Can subsequences be finite?

Yes the subsequence must be infinite. Any subsequence is itself a sequence, and a sequence is basically a function from the naturals to the reals.

Usually, this is the definition of subsequence.

Definition. Let $\{p_n\}_n$ be a sequence (in some set), and let $n_1<n_2<n_3<\ldots$ be a strictly increasing sequence of positive integers. Then the sequence $\{p_{n_j}\}_j$ is called a subsequence of $\{p_n\}_n$.

It follows that $\{p_1,p_2,p_3\}$ is not a subsequence of $\{p_n\}_n$, since $n_1=1$, $n_2=2$, $n_3=3$, but what is $n_4$? This is the common feeling for mathematical analysts.

However, we must be careful, since it all boils down to the very definition of sequence. In analysis, a sequence is a function $\mathbb{N} \to X$, or, more generally, a function $N \to X$, where $N \subset \mathbb{N}$ is such that $N$ contains all sufficiently large integers.

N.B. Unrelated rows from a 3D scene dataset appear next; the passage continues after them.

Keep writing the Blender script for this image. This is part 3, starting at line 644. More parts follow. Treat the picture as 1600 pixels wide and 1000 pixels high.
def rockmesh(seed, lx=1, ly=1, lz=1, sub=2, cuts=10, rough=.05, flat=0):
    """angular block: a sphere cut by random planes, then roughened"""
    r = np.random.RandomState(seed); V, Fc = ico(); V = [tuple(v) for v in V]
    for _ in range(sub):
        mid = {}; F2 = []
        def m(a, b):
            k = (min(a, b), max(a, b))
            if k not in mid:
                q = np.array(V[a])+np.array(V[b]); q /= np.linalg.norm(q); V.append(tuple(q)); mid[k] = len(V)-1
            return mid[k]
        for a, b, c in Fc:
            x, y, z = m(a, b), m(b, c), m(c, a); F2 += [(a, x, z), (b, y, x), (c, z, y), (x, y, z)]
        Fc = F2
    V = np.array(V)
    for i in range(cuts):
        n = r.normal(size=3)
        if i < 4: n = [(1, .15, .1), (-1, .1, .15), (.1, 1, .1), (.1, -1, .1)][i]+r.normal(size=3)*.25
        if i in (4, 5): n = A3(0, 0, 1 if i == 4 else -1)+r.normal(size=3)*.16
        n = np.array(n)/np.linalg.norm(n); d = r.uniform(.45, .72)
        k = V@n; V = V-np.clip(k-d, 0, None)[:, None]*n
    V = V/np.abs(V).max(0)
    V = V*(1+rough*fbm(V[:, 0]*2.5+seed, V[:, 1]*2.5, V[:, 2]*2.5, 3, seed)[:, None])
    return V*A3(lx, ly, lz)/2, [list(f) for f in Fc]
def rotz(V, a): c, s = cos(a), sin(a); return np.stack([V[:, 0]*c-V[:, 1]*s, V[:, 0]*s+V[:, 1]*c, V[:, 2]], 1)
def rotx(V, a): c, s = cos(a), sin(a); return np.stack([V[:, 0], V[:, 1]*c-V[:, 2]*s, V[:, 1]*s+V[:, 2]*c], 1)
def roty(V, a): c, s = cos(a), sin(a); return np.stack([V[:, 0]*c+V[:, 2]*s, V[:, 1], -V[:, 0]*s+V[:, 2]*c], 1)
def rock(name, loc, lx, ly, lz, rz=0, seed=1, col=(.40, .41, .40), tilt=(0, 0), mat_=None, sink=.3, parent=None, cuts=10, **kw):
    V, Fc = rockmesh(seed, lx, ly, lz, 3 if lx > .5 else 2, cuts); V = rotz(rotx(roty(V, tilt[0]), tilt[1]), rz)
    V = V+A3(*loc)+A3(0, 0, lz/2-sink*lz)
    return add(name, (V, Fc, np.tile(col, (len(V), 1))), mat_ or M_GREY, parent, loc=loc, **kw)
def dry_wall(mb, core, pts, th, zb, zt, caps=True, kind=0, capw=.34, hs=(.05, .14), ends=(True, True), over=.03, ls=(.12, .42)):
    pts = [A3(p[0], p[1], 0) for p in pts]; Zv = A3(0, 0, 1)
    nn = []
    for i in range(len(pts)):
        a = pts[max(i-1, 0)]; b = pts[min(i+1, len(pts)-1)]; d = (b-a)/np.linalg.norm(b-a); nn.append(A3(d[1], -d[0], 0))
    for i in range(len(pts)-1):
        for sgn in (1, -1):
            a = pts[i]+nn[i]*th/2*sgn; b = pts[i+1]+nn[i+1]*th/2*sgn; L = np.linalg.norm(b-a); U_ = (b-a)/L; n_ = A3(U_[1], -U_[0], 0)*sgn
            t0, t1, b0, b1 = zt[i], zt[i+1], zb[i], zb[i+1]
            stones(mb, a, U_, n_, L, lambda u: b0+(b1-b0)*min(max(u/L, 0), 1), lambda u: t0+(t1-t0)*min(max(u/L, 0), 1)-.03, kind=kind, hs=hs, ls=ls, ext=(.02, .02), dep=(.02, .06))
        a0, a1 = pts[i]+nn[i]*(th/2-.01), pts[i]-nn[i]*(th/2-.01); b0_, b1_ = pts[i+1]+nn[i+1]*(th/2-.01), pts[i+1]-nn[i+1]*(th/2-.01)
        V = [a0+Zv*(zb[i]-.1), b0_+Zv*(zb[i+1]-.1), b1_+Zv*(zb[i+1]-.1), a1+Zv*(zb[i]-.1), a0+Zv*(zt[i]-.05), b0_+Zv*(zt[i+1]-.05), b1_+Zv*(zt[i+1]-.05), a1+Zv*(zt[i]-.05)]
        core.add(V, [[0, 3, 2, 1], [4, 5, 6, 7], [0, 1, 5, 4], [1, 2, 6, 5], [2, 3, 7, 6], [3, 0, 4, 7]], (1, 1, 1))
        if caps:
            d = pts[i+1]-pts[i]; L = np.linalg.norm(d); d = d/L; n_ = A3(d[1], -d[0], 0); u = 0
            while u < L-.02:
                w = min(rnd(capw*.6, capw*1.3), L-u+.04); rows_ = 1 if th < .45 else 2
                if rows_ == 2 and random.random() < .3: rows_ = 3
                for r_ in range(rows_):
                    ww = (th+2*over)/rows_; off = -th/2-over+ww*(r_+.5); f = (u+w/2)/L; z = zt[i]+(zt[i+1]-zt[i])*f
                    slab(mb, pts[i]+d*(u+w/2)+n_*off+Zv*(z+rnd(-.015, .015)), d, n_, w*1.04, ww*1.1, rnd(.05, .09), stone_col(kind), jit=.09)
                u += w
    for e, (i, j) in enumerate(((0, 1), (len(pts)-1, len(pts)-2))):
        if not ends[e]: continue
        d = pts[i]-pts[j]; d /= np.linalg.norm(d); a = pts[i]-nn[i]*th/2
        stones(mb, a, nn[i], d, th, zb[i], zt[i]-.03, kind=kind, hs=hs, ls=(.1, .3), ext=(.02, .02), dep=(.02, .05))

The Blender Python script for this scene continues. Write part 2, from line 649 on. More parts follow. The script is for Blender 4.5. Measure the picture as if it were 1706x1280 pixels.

In other disciplines, it might be useful to call sequence any function defined on a subset of $\mathbb{N}$, even a finite one.

A sequence in a set $X$ is a function $f:\mathbb{N}\rightarrow X$. Let $g:\mathbb{N} \rightarrow \mathbb{N}$ be a strictly increasing sequence, then the composition of $f$ and $g$, is called a subsequence of $f$. Thus the domain of a subsequence is always infinite, but the range can certainly be finite.

As an example consider the sequence $f(n):=n$ even $n$ and $f(n):=1$ odd $n$. Let $g(n):=2n+1$. The range of $f\circ g$ is equal to $\{1\}$, which is finite.